For this reason, a clear and balanced regulatory environment is a priority for the European Commission to respond to these challenges and to strengthen the Single Market across sectors and policy areas.
The Single Market needs to be revived and modernised in a way that improves the functioning of the markets for products and guarantees appropriate protection for people. The European Commission’s Strategy aims to achieve this, through targeted actions in three key areas:
- creating opportunities for consumers, professionals and businesses: enabling the balanced development of the collaborative economy, helping SMEs and start ups to grow, making the market without borders for services a practical reality, addressing restrictions in the retail sector and preventing discrimination of consumers and entrepreneurs;
- encouraging and enabling the modernisation and innovation that Europe needs: modernising our standards system, more transparent, efficient and accountable public procurement and consolidating Europe’s intellectual property framework;
- ensuring practical delivery that benefits consumers and businesses in their daily lives: a culture of compliance and smart enforcement, improving the delivery of the Services Directive by reforming the notification procedure and strengthening the Single Market for goods.

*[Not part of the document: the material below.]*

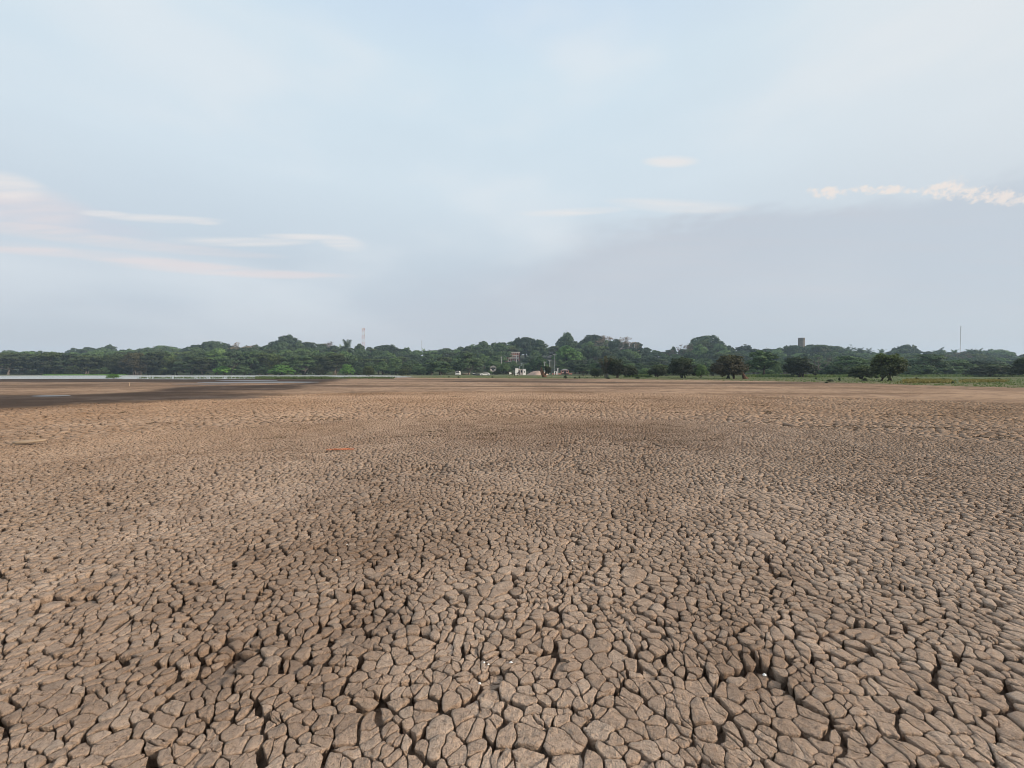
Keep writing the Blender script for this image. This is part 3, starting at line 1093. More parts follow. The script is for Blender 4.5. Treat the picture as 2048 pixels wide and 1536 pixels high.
def kind_palm(seed, mat, nf=20):
    rs = np.random.RandomState(seed)
    mb = MB()
    mb.tube([(0, 0, -.4), (.12, 0, 3.5), (0, 0, 7.2)], [.34, .26, .24], 8)
    V, F = [], []
    H = []
    for k in range(nf):
        a = k * 2.399 + rs.normal() * .1
        el = R(rs.uniform(-15, 80))
        d = Vector((math.cos(a) * math.cos(el), math.sin(a) * math.cos(el), math.sin(el)))
        p = Vector((0, 0, 7.2))
        side = Vector((-math.sin(a), math.cos(a), 0))
        Lf = rs.uniform(3.0, 3.9)
        n = 9
        pts = []
        for i in range(n + 1):
            pts.append(p.copy())
            p += d * (Lf / n)
            d = (d + Vector((0, 0, -.17))).normalized()
        for i in range(1, n):
            w = 1.0 * math.sin(math.pi * (i / n) ** .7) * .95 + .15
            t = (pts[i + 1] - pts[i - 1]).normalized()
            for sg in (-1, 1):
                for q in (0, .5):
                    b0 = pts[i].lerp(pts[i + 1], q)
                    e = b0 + side * sg * w + t * .35 + Vector((0, 0, -.25 * w))
                    o = len(V)
                    V += [b0 - t * .09, b0 + t * .09, e + t * .03, e - t * .03]
                    F.append((o, o + 1, o + 2, o + 3))
                    H += [rs.rand()] * 4
        for i in range(n):
            o = len(V)
            V += [pts[i] - side * .05, pts[i] + side * .05, pts[i + 1] + side * .04, pts[i + 1] - side * .04]
            F.append((o, o + 1, o + 2, o + 3))
            H += [.8] * 4
    me = mk('fronds', np.array([tuple(v) for v in V]), [np.array(F)], mat, attrs={'hue': np.array(H), 'up': np.zeros(len(V))}, link=False)
    return [('trunk', mb.mesh('trunk', B_GREY)), ('fronds', me)]


def kind_bamboo(seed, mat):
    rs = np.random.RandomState(seed)
    mb, lob = MB(), []
    for k in range(26):
        a = rs.rand() * 6.28
        b0 = Vector((math.cos(a), math.sin(a), 0)) * rs.rand() * 1.2
        out = rs.uniform(.5, 3.6)
        h = rs.uniform(7, 9.6)
        pts = [b0 + Vector((math.cos(a) * out * t * t, math.sin(a) * out * t * t, h * (t - .12 * t * t * t * out / 2))) for t in np.linspace(0, 1, 7)]
        mb.tube(pts, [.08, .08, .07, .06, .05, .03, .015], 4, False)
        for p in pts[2:]:
            lob.append((p.x, p.y, p.z, .5, .5, .6))
    return [('trunk', mb.mesh('trunk', B_GREY)), ('crown', leaves(rs, lob, 260, 14, .22, 'crown', mat, cr=.9, flat=1.2, low=-1))]


KIND['dome'] = [kind_dome(s, m_) for s, m_ in ((1, L_GREEN), (2, L_DEEP), (3, L_GREEN), (4, L_DEEP))]
KIND['tall'] = [kind_tall(s, m_) for s, m_ in ((11, L_DEEP), (12, L_GREEN), (13, L_DEEP))]
KIND['rain'] = [kind_rain(s, m_) for s, m_ in ((21, L_DEEP), (22, L_GREEN))]
KIND['flat'] = [kind_flat(s, m_) for s, m_ in ((31, L_OLIVE), (32, L_DEEP), (33, L_OLIVE), (34, L_GREEN))]
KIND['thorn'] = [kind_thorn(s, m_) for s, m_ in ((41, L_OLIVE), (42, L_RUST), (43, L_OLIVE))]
KIND['shrub'] = [kind_shrub(s, m_) for s, m_ in ((51, L_BRIGHT), (52, L_GREEN), (53, L_OLIVE))]
L_MID = leaf_material('leaf_mid', (0.055, 0.115, 0.030), (0.105, 0.190, 0.050))
KIND['bright'] = [kind_dome(61, L_MID)]
KIND['bare'] = [kind_bare(71, L_DRY, B_PALE, True), kind_bare(72, L_DRY, B_GREY, False), kind_bare(73, L_DRY, B_GREY, True)]
KIND['palm'] = [kind_palm(81, L_PALM), kind_palm(82, L_PALM, 17)]
KIND['bamboo'] = [kind_bamboo(91, L_PALM)]
KIND['rust'] = [kind_bamboo(92, L_RUST)]
WID = {'dome': 9.0, 'tall': 7.4, 'rain': 14.0, 'flat': 12.5, 'thorn': 10.6, 'shrub': 12.0, 'bright': 9.0, 'bare': 11.0, 'palm': 7.0, 'bamboo': 8.0, 'rust': 8.0}
NM = {'dome': 'round_crowned_tree', 'tall': 'tall_tree', 'rain': 'spreading_tree', 'flat': 'flat_topped_tree', 'thorn': 'thorn_tree', 'shrub': 'shrub',
      'bright': 'bright_green_tree', 'bare': 'bare_tree', 'palm': 'palm_tree', 'bamboo': 'bamboo_clump', 'rust': 'dry_thicket'}
CATS = {'shrub': 'shrub', 'palm': 'palm tree', 'bamboo': 'bamboo', 'rust': 'thicket'}
trs = np.random.RandomState(77)


def tree(kind, var, loc, h, w, label, group=None, name=None, cat=None):
    parts = KIND[kind][var % len(KIND[kind])]
    s = w / WID[kind]
    root = empty(name or NM[kind], loc, trs.rand() * 6.28, (s, s, h / 10.0))
    for nm, me in parts:
        obj(nm, me, root)
    tag(root, label, cat or CATS.get(kind, 'tree'), group)
    return root


def tree_px(kind, var, px, ytop, wpx, label, d=None, base=None, group=None, name=None, cat=None):
    """a tree at depth d (or with its foot at photo row base) whose crown tops out at row ytop, wpx wide"""
    x, y, z = hit(px, base) if d is None else at(px, d)
    h = CAM_H + (HY - ytop) / FPX * y - z
    return tree(kind, var, (x, y, z), max(h, 0.2), wpx / FPX * y, label, group, name, cat)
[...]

The European Standardisation System needs to be fit to these challenges, producing timely and market-driven standards in an inclusive way and consolidating Europe’s leadership in international standardisation. Standards are crucial for innovation and progress in the Single Market; this is why the Commission will propose and agree a “Joint initiative on Standardisation” with the European standardisation community, which will aim to speed up and better prioritise standard setting across the board.
The Single Market Strategy proposes a concrete and ambitious set of actions to remove economically significant barriers that hold back Europe’s jobs, growth and investment agenda; the actions envisaged in this Strategy will be launched in 2016 and 2017.